Revellers in the early days donned gothic/burlesque looks like stripy tights, corsets and bustle skirts along with giant black feather hats and Doc Martens. Blue and purple hair was teased into ringlets and puffed into Gibson Girl pompadours. Top hats quickly became a staple for gentlemen, accompanied by steel-toed boots and tattoos. The edgy and the elegant became the signature aesthetic. Punks in tailcoats and burlesque dancers in skull pasties mingled with louche Jazz Babies in marabou and beads.
Gorey-inspired costumes, often worn by entire groups re-enacting a popular work, grew more elaborate each year. Fashion shows were held on a tiny runway, with models in 7-inch buckled platform boots teetering above the delighted partygoers. It became customary to begin planning your outfit for next year the morning after the Ball.
In 2007, the event was moved to the baroque Victorian setting of the Great American Music Hall, where a ballroom floor gave dancers space for formal gowns with vast layers of petticoats, hats the size of ponies and of course sexy girls on stilts. Dark Garden Corsetry's fashion show was a central part of the event, and ever more circus performers and musicians contributed a bohemian carnival style. The coming of age of the Steampunk trend was celebrated at the Friday night Edwardian World's Faire, with goggles, jetpacks, riveted brown leather and gears in evidence everywhere.

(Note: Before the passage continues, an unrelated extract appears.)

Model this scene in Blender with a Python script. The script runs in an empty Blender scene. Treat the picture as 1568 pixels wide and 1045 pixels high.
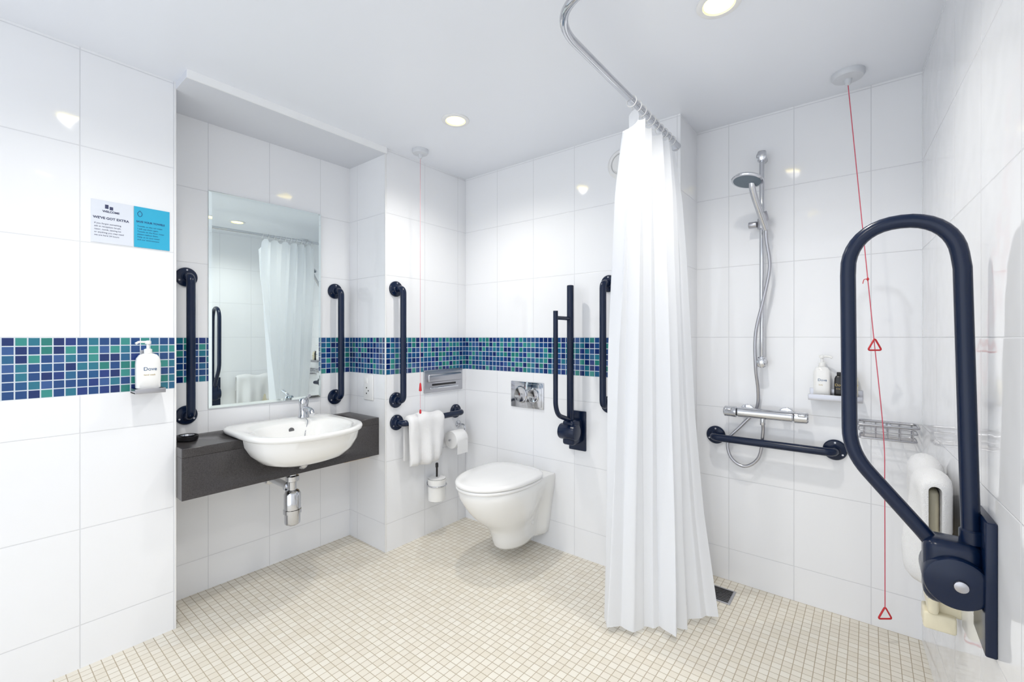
import bpy, math, random, bmesh
from mathutils import Vector, Matrix
random.seed(3)
S = bpy.context.scene
try:
    S.view_settings.view_transform = 'Standard'
except Exception:
    pass
COL = S.collection
V = Vector

# ------------------------------------------------------------------ materials
def pmat(name, col, rough=0.4, metal=0.0, coat=0.0, spec=0.5, emis=None, es=0.0, noise=0.0, nscale=40, bump=0.0):
    m = bpy.data.materials.new(name); m.use_nodes = True
    nt = m.node_tree; b = nt.nodes['Principled BSDF']
    b.inputs['Base Color'].default_value = (*col, 1)
    b.inputs['Roughness'].default_value = rough
    b.inputs['Metallic'].default_value = metal
    b.inputs['Coat Weight'].default_value = coat
    b.inputs['Specular IOR Level'].default_value = spec
    if emis:
        b.inputs['Emission Color'].default_value = (*emis, 1)
        b.inputs['Emission Strength'].default_value = es
    if noise or bump:
        tc = nt.nodes.new('ShaderNodeNewGeometry')
        n = nt.nodes.new('ShaderNodeTexNoise'); n.inputs['Scale'].default_value = nscale
        n.inputs['Detail'].default_value = 4
        nt.links.new(tc.outputs['Position'], n.inputs['Vector'])
        if noise:
            r = nt.nodes.new('ShaderNodeMapRange')
            r.inputs['To Min'].default_value = 1 - noise; r.inputs['To Max'].default_value = 1 + noise
            nt.links.new(n.outputs['Fac'], r.inputs['Value'])
            mx = nt.nodes.new('ShaderNodeVectorMath'); mx.operation = 'SCALE'
            mx.inputs[0].default_value = col
            nt.links.new(r.outputs[0], mx.inputs['Scale'])
            nt.links.new(mx.outputs[0], b.inputs['Base Color'])
        if bump:
            bp = nt.nodes.new('ShaderNodeBump'); bp.inputs['Strength'].default_value = bump
            bp.inputs['Distance'].default_value = 0.003
            nt.links.new(n.outputs['Fac'], bp.inputs['Height'])
            nt.links.new(bp.outputs[0], b.inputs['Normal'])
    return m

class NT:
    def __init__(s, nt): s.nt = nt
    def set(s, sock, v):
        if isinstance(v, bpy.types.NodeSocket): s.nt.links.new(v, sock)
        else: sock.default_value = v
    def M(s, op, a, b=None, c=None):
        n = s.nt.nodes.new('ShaderNodeMath'); n.operation = op
        s.set(n.inputs[0], a)
        if b is not None: s.set(n.inputs[1], b)
        if c is not None: s.set(n.inputs[2], c)
        return n.outputs[0]
    def mapr(s, v, a, b, c=0.0, d=1.0):
        n = s.nt.nodes.new('ShaderNodeMapRange'); n.clamp = True
        s.set(n.inputs['Value'], v)
        for k, x in zip(('From Min', 'From Max', 'To Min', 'To Max'), (a, b, c, d)): n.inputs[k].default_value = x
        return n.outputs[0]
    def mixc(s, f, a, b):
        n = s.nt.nodes.new('ShaderNodeMix'); n.data_type = 'RGBA'
        s.set(n.inputs[0], f); s.set(n.inputs[6], a); s.set(n.inputs[7], b)
        return n.outputs[2]
    def ramp(s, v, stops, const=True):
        n = s.nt.nodes.new('ShaderNodeValToRGB')
        if const: n.color_ramp.interpolation = 'CONSTANT'
        e = n.color_ramp.elements
        while len(e) < len(stops): e.new(0.5)
        for i, (p, c) in enumerate(stops):
            e[i].position = p; e[i].color = (*c, 1)
        s.nt.links.new(v, n.inputs[0]); return n.outputs[0]
    def edge(s, u, w):   # distance to nearest joint
        f = s.M('FRACT', s.M('ADD', s.M('DIVIDE', u, w), 0.5))
        return s.M('MULTIPLY', s.M('ABSOLUTE', s.M('SUBTRACT', f, 0.5)), w)
    def cell(s, u, v, p, seed=0.0):
        c = s.nt.nodes.new('ShaderNodeCombineXYZ')
        s.set(c.inputs[0], s.M('FLOOR', s.M('DIVIDE', u, p))); s.set(c.inputs[1], s.M('FLOOR', s.M('DIVIDE', v, p)))
        c.inputs[2].default_value = seed
        w = s.nt.nodes.new('ShaderNodeTexWhiteNoise'); w.noise_dimensions = '3D'
        s.nt.links.new(c.outputs[0], w.inputs['Vector']); return w.outputs['Value']

def wall_mat(name, offx=-2.10, offy=0.0, w=0.279, h=0.348, mosaic=True):
    m = bpy.data.materials.new(name); m.use_nodes = True
    nt = m.node_tree; b = nt.nodes['Principled BSDF']; N = NT(nt)
    g = nt.nodes.new('ShaderNodeNewGeometry')
    sp = nt.nodes.new('ShaderNodeSeparateXYZ'); nt.links.new(g.outputs['Position'], sp.inputs[0])
    sn = nt.nodes.new('ShaderNodeSeparateXYZ'); nt.links.new(g.outputs['True Normal'], sn.inputs[0])
    k = N.M('GREATER_THAN', N.M('ABSOLUTE', sn.outputs[0]), 0.5)
    ux = N.M('SUBTRACT', sp.outputs[0], offx); uy = N.M('SUBTRACT', sp.outputs[1], offy)
    U = N.M('ADD', N.M('MULTIPLY', ux, N.M('SUBTRACT', 1.0, k)), N.M('MULTIPLY', uy, k))
    Z = N.M('SUBTRACT', sp.outputs[2], 1.2)
    du = N.edge(U, w); dz = N.edge(Z, h)
    tile = N.mapr(N.M('MINIMUM', du, dz), 0.0008, 0.0020)
    col = N.mixc(tile, (0.70, 0.71, 0.74, 1), (0.88, 0.89, 0.915, 1))
    rough = N.mapr(tile, 0, 1, 0.5, 0.06)
    height = tile
    if mosaic:
        p = 0.03
        mu = N.edge(U, p); mz = N.edge(Z, p)
        mt = N.mapr(N.M('MINIMUM', mu, mz), 0.0013, 0.0021)
        rv = N.cell(U, N.M('ADD', Z, 0.0001), p, 4.0)
        mc = N.ramp(rv, [(0, (0.004, 0.022, 0.13)), (0.20, (0.008, 0.055, 0.20)), (0.38, (0.014, 0.11, 0.24)),
                         (0.48, (0.015, 0.16, 0.24)), (0.60, (0.03, 0.25, 0.23)), (0.70, (0.010, 0.035, 0.19)),
                         (0.80, (0.015, 0.19, 0.17)), (0.87, (0.03, 0.09, 0.27)), (0.94, (0.008, 0.08, 0.23))])
        mcol = N.mixc(mt, (0.62, 0.69, 0.76, 1), mc)
        msk = N.M('MULTIPLY', N.M('LESS_THAN', sp.outputs[2], 1.2), N.M('GREATER_THAN', sp.outputs[2], 0.99))
        msk = N.M('MULTIPLY', msk, N.M('LESS_THAN', sp.outputs[0], -0.692))
        col = N.mixc(msk, col, mcol)
        height = N.M('ADD', N.M('MULTIPLY', msk, mt), N.M('MULTIPLY', N.M('SUBTRACT', 1.0, msk), tile))
        rough = N.M('ADD', N.M('MULTIPLY', msk, N.mapr(mt, 0, 1, 0.5, 0.12)), N.M('MULTIPLY', N.M('SUBTRACT', 1.0, msk), rough))
    nt.links.new(col, b.inputs['Base Color']); nt.links.new(rough, b.inputs['Roughness'])
    nz = nt.nodes.new('ShaderNodeTexNoise'); nz.inputs['Scale'].default_value = 9; nz.inputs['Detail'].default_value = 1
    nt.links.new(g.outputs['Position'], nz.inputs['Vector'])
    hh = N.M('ADD', N.M('MULTIPLY', height, 1.0), N.M('MULTIPLY', nz.outputs['Fac'], 2.2))
    bp = nt.nodes.new('ShaderNodeBump'); bp.inputs['Strength'].default_value = 0.5; bp.inputs['Distance'].default_value = 0.0012
    nt.links.new(hh, bp.inputs['Height']); nt.links.new(bp.outputs[0], b.inputs['Normal'])
    return m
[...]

A large contingent was dressed as characters from "The Gashlycrumb Tinies," one of Gorey's most popular works, which details the horrific demise of a child for each letter of the alphabet. Saturday night became The Night for everyone in town—and dandies, clockwork dollies and drag queens travelling from Seattle and Los Angeles—to put on their most outrageously fabulous outfit of the year. Victorian, Edwardian, flapper, Mad Max/Gothic Lolita hybrid—any style, as long as it was over-the-top gorgeous or even hideous, was admired.
In 2009 the event moved to an even larger venue, the beautiful Regency Center. The Beaux-Arts splendor of the Grand Ballroom is the perfect setting for the Ball, with its balconies and chandeliers and rococo flourishes. The biggest and best Ball yet drew a sublimely elegant and peculiar crowd of costume lovers, Goths, Burners, ballroom dance enthusiasists, trapeze artists, apocalypse nuts, rogue taxidermists and even a few natty children in tailcoats and spats.
2010's Ball was once again bigger and better, with a new feature—an entire floor of clothing and accessory vendors selling exquisite, often one-of-a-kind designs. Dark Garden corsets were available, as well as local steampunk/Neo-Victorian favorites like Steam Trunk and Hey Sailor hats—who wouldn't want a tricorne in crimson brocade with a tiny three-masted schooner perched on the brim, or a pinstriped waistcoat trimmed in brass studs and leather cutwork? Artist and fetish model Nixon Sixx was selling a line of tiny hats with roe deer skulls and silk flowers; Katherine the Great had rows of that necessary item for the apocalyptic dandy, the hipslung pocketed utility belt. You need a place for your pocketwatch, your iPhone, your flensing knife and your bootleg clove cigarettes, of course. Parasols, petticoats, beaded purses and blue lipstick were all available, and business was brisk—as if everyone didn't look fabulous enough already!